Should Chelsea utilise a 3-5-2 formation more often

Mourinho Dugout

Chelsea switched to a 3-5-2 midway through their Champions League tie with Maribor.

The Premier League side started the game in their usual 4-2-3-1 formation, with Didier Drobga leading the line in front of the attacking triumvirate of Eden Hazard, Willian and Andre Schurrle.

However, with the score at 0-0 at half-time, head coach Jose Mourinho brought on the attacking threat of Diego Costa, moving to a traditional 4-4-2 - with Costa and Drogba playing off one another in the final third.

The Blues dominated the game, but they fell behind to their Slovenian opponents, and, in the search for a valuable point, Mourinho opted to switch to a three-at-the-back formation, replacing left-back Filipe Luis with Ramires, who settled into midfield alongside Cesc Fabregas and Nemanja Matic, allowing Oscar and Hazard to support the striking partnership from wide positions. The formation change worked, with Maribor goalkeeper Jasmin Handanovic denying the Blues a number of strikes on goal, and the West Londoners could return to England with a point - having netted an equalising goal from a corner.
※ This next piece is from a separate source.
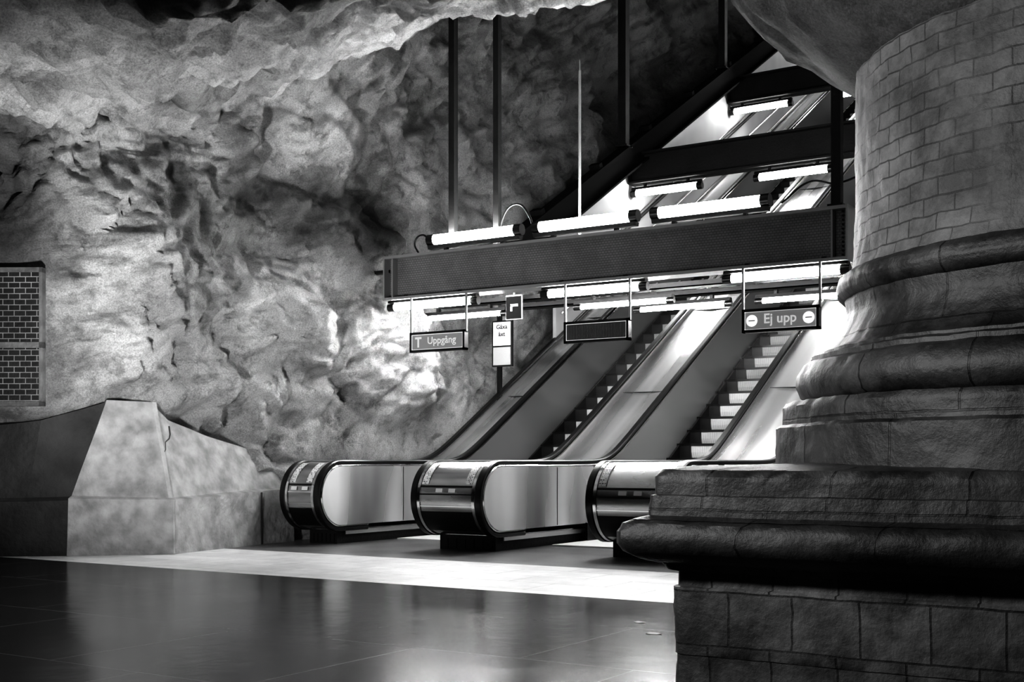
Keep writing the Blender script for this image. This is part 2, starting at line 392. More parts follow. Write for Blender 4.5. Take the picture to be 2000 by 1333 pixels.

Hazard should have undeservedly won the game for Chelsea, but Handanovic was his equal when he saved an 85th minute penalty.

Whilst the result could be considered two points dropped for the Premier League side - who have real aspirations of winning the Champions League - Mourinho can take something positive from the game, knowing that his side can adapt to a different formation when needed.

It is unlikely to happen in the near future, but, if the Blues started a game in a 3-5-2, they are a scary proposition. A combined strike force of Diego Costa and one of Didier Drogba or Loic Remy offers a well-rounded goal threat, whilst a back three consisting of John Terry, Gary Cahill and Branislav Ivanovic would fulfil any duties needed, also allowing Ivanovic to revert to his original centre-half position.

The largest problem with playing three-at-the-back comes from the work put in by the wing-backs, who have to attack and defend otherwise the team risk giving up the flanks to their opposition. Oscar and Hazard ended the game on the wings, and the duo - especially the Brazilian - are two of the hardest working forwards in world football. Mourinho has taught the pair to track back, and, if he wanted either to move into the centre and act as nothing more than a playmaker, the ability to place Ramires, Willian or Schurrle on the wing - themselves very energetic defensive midfielders - means that the squad has remarkable strength in depth.

As mentioned previously, Mourinho is unlikely to utilise a 3-5-2 from the start of a Premier League fixture, but, with his squad proving that they can adapt to it when needed, the Portuguese coach has the perfect tactical change ready if searching for a goal in the final minutes of a game.